The transformation theorem (see e.g., Schilling text theorem 15.1) basically says that given an "original" measure space $(\Omega, \mathcal{A}, \mu)$ and a measurable map $T: \Omega \to \Gamma$, integrating a measurable function $u: \Gamma \to \bar{\mathbb{R}}$ w.r.t. the image measure $T(\mu) = \mu \circ T^{-1}$ is the same as integrating the composite function $u \circ T$ w.r.t. the "original" measure $\mu$, i.e., $$\int_{\Gamma} u \text{ d} T(\mu) = \int_\mathcal{\Omega} u \circ T \text{ d} \mu(z) $$
So to justify the identity "$\mathbb{E}_x[X]=\mathbb{E}_z[aZ+b]$ if $X = g(Z) = aZ + b$" that I previously asked about, we just need to apply the above theorem to change the measure with respect to which we integrate from the probability law $\mathbb{P}$ of the underlying sample space $\Omega$, to the distribution $\mathbb{P}_Z:=Z(\mathbb{P})$ of $Z$, and finally to the distribution $\mathbb{P}_X:= g(Z(\mathbb{P})) = g(\mathbb{P}_Z)$ of $X:=g \circ Z$:
$$\mathbb{E}[X]=\mathbb{E}[g \circ Z]:= \int_\mathcal{\Omega} g \circ Z \text{ d} \mathbb{P} = \int g \text{ d} \mathbb{P}_Z = \int x \text{ d} \mathbb{P}_X(x) $$
(the $u$ function in the last change of measure step is just the identity function, $u(x) = x$, and we consider $g: z \to x$ to be a random variable with $ \mathbb{E}[g]: = \int g \text{ d} \mathbb{P}_Z$).

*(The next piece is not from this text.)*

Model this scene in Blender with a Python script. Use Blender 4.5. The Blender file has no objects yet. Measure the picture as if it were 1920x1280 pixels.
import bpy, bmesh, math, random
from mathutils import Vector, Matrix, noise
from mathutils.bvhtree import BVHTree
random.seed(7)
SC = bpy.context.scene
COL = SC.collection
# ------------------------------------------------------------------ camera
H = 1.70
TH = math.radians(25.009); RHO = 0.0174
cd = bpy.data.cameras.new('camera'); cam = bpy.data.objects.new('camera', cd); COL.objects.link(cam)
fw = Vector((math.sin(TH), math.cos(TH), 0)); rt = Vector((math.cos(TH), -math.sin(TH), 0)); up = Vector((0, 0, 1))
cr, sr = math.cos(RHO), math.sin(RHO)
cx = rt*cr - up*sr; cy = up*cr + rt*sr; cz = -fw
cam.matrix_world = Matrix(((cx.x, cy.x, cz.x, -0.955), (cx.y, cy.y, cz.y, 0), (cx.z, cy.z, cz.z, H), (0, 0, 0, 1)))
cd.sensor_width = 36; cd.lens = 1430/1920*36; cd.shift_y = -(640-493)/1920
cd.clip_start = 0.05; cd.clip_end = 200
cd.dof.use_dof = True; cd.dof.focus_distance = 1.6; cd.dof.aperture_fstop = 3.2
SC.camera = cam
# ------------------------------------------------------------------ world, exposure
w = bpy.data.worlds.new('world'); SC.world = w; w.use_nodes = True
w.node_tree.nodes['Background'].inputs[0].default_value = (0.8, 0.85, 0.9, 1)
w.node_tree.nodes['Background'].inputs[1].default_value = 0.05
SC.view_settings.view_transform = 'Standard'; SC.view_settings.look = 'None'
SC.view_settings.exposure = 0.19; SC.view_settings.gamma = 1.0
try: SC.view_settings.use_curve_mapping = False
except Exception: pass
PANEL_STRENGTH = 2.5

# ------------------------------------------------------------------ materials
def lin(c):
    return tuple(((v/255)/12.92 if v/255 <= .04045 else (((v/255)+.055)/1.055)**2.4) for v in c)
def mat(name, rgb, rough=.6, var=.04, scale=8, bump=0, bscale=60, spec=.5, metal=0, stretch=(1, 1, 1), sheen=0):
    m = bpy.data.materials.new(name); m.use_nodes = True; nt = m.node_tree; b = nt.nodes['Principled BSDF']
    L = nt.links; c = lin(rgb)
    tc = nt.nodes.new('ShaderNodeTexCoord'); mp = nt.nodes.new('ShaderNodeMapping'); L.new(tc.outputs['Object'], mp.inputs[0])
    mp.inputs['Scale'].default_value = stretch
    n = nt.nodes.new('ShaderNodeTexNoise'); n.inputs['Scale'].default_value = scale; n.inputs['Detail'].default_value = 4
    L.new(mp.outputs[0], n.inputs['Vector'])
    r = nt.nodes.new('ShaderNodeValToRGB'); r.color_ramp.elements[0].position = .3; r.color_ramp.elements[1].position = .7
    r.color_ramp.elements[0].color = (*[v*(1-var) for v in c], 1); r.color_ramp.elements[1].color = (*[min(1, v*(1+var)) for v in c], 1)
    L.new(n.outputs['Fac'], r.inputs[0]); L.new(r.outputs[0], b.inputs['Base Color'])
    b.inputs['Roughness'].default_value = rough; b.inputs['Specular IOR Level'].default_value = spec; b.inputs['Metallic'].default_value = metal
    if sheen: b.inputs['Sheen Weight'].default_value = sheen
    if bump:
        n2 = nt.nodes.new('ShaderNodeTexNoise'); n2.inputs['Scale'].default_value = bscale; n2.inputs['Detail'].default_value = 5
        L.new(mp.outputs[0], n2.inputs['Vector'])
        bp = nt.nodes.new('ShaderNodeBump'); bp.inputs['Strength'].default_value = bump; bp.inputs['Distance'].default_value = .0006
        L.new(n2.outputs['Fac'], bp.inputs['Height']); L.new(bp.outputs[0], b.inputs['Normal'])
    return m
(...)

In my example, $g(z) = az + b$, and suppose $\mathbb{P}_Z$ has density $f_Z$, $\mathbb{P}_X$ has density $f_X$, then
$$\mathbb{E}[X] := \int g \circ Z \text{ d} \mathbb{P} = \int (az + b )\text{ d} \mathbb{P}_Z (z) = \int (az + b) f_Z(z) \text{ d}z = \int x f_X(x) \text{ d} x $$ as desired.